Written request: Leaving out the pictures, retype the lines from the beginning of the listing through the line containing "SC.camera = cam".

Source data:
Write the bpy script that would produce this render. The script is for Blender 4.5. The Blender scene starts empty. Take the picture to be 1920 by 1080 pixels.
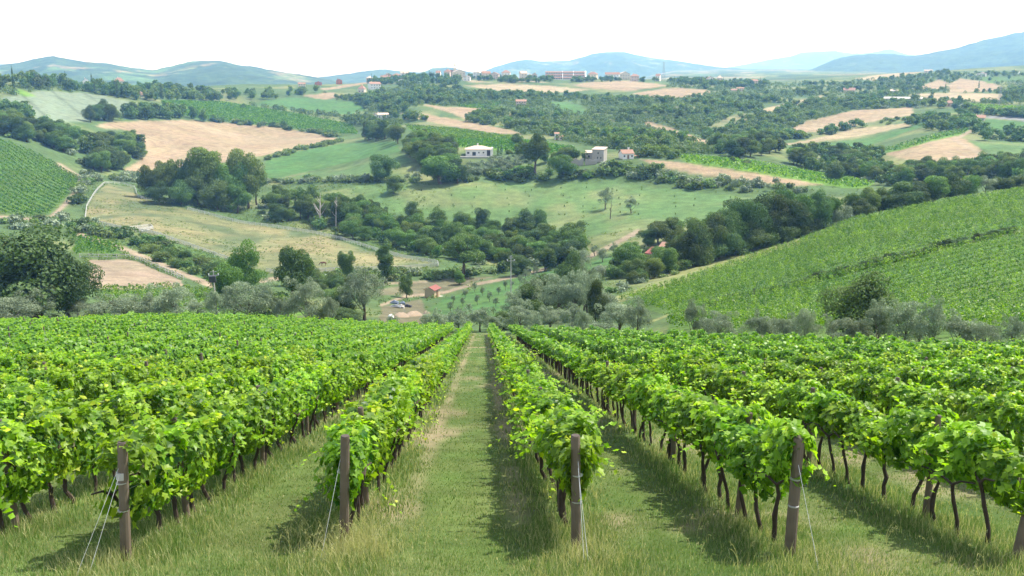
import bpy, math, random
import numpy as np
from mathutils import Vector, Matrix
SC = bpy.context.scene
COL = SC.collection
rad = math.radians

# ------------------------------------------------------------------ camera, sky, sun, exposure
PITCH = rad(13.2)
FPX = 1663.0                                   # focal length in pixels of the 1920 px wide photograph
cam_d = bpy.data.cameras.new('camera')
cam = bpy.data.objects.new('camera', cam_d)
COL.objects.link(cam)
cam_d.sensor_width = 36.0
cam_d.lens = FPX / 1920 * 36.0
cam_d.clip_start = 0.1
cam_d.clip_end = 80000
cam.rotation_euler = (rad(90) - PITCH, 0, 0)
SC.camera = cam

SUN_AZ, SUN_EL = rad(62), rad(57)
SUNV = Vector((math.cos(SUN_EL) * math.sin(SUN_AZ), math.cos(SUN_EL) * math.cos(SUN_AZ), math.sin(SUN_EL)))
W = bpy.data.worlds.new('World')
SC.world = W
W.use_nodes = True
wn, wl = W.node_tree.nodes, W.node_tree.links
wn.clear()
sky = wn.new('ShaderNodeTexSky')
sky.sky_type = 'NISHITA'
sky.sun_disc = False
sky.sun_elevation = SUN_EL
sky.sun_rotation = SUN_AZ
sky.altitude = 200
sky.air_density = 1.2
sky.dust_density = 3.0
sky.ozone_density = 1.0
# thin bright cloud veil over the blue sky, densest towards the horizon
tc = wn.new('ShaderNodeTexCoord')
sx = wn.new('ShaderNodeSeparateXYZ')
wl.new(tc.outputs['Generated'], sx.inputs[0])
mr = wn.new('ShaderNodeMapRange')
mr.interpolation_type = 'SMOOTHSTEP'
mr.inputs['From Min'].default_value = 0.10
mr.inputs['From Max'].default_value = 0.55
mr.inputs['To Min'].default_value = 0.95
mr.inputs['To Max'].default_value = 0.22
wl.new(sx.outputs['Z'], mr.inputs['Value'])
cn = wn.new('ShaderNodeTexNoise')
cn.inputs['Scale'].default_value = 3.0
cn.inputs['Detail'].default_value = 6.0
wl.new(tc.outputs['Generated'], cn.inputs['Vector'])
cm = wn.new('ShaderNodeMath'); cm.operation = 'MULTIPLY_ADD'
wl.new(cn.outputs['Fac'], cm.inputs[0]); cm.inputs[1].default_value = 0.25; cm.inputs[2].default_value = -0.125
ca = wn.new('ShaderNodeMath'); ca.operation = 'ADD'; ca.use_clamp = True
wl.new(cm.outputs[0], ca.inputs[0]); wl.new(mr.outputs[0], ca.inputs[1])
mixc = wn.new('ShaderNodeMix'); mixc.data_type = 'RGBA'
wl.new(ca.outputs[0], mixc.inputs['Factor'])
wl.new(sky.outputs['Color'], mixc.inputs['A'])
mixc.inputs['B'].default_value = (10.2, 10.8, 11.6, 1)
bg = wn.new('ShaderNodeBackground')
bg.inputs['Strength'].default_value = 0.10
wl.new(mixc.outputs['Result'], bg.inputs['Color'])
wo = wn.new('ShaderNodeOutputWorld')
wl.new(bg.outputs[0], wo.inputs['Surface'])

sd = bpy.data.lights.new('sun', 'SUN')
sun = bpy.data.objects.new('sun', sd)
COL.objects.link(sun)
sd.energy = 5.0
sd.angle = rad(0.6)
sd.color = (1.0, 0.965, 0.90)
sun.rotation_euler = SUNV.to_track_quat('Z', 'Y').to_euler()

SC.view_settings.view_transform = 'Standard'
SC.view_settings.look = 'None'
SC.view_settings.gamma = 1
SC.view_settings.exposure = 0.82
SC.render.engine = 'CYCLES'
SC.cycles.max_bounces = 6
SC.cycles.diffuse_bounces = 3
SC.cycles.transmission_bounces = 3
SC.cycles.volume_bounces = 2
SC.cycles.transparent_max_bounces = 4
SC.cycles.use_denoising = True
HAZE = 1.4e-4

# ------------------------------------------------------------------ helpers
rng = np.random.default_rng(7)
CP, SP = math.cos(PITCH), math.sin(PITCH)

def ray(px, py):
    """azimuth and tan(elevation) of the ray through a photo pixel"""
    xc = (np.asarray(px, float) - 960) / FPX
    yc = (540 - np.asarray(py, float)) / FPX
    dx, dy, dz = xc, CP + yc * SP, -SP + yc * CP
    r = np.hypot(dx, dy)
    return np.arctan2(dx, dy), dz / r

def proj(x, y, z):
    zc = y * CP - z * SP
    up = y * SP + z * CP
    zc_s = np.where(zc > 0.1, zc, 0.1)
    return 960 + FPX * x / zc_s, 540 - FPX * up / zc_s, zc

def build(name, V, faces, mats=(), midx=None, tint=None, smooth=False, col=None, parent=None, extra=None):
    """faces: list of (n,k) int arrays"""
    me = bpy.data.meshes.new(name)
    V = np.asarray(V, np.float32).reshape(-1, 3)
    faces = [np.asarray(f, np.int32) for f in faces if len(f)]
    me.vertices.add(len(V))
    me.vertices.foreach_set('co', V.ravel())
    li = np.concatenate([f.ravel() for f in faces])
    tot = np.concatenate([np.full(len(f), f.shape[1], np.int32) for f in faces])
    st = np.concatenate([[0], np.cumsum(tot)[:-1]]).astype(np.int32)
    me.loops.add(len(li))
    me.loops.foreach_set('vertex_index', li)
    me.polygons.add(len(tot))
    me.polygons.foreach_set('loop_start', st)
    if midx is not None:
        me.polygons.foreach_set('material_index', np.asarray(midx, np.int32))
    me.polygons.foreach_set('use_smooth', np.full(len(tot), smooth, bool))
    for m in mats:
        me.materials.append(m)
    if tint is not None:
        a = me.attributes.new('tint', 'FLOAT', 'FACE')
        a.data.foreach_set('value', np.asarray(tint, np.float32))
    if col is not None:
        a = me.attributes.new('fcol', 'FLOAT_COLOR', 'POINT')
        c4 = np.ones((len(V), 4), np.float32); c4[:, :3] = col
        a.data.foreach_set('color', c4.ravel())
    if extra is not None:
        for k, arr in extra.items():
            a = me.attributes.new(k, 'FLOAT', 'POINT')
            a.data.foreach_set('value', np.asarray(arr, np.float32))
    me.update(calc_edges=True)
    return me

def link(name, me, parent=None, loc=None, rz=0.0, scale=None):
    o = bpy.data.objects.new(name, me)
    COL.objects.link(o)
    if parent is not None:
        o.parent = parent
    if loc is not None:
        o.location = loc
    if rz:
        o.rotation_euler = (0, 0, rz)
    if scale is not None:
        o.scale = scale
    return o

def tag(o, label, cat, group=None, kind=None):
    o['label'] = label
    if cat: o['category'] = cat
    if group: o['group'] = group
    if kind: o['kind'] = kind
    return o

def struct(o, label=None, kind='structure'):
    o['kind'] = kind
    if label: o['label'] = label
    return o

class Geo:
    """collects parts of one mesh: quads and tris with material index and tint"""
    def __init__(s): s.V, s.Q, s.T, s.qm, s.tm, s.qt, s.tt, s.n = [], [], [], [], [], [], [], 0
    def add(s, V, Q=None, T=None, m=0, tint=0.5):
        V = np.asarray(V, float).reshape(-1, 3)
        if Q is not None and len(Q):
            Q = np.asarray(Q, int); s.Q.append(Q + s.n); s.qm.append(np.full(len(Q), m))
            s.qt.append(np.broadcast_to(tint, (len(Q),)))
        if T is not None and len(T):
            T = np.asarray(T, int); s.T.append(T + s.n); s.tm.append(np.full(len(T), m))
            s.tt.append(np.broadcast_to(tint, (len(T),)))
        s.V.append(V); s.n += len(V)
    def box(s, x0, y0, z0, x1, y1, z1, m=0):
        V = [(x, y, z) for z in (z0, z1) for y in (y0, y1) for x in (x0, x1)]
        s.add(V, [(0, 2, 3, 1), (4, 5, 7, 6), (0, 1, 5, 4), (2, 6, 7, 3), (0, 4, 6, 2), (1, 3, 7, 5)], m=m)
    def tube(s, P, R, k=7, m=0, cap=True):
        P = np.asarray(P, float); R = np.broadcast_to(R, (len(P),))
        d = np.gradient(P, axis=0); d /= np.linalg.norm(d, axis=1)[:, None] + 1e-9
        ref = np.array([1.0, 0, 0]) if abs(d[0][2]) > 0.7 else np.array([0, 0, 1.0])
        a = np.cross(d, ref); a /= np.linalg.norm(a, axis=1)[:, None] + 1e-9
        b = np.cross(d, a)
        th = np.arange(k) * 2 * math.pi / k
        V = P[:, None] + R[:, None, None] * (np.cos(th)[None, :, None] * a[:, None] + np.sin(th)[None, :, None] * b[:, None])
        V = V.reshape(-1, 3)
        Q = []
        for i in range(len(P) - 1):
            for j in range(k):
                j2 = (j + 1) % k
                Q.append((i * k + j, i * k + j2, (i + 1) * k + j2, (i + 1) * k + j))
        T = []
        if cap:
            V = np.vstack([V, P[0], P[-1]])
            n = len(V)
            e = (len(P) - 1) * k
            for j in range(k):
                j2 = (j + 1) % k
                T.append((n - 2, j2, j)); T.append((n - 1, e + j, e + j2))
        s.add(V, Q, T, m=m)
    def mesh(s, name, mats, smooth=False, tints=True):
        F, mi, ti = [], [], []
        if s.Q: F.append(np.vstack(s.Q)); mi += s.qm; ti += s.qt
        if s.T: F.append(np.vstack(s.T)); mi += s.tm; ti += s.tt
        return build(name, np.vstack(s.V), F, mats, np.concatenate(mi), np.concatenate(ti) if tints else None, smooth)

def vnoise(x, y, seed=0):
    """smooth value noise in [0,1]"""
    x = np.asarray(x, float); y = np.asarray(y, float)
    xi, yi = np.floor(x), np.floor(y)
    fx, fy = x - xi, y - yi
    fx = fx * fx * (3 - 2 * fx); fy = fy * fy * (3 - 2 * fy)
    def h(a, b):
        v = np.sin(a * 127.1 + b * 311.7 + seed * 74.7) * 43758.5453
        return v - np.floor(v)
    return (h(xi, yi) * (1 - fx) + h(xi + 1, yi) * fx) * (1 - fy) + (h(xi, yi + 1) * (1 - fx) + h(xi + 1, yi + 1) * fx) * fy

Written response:
Write the bpy script that would produce this render. The script is for Blender 4.5. The Blender scene starts empty. Take the picture to be 1920 by 1080 pixels.
import bpy, math, random
import numpy as np
from mathutils import Vector, Matrix
SC = bpy.context.scene
COL = SC.collection
rad = math.radians

# ------------------------------------------------------------------ camera, sky, sun, exposure
PITCH = rad(13.2)
FPX = 1663.0                                   # focal length in pixels of the 1920 px wide photograph
cam_d = bpy.data.cameras.new('camera')
cam = bpy.data.objects.new('camera', cam_d)
COL.objects.link(cam)
cam_d.sensor_width = 36.0
cam_d.lens = FPX / 1920 * 36.0
cam_d.clip_start = 0.1
cam_d.clip_end = 80000
cam.rotation_euler = (rad(90) - PITCH, 0, 0)
SC.camera = cam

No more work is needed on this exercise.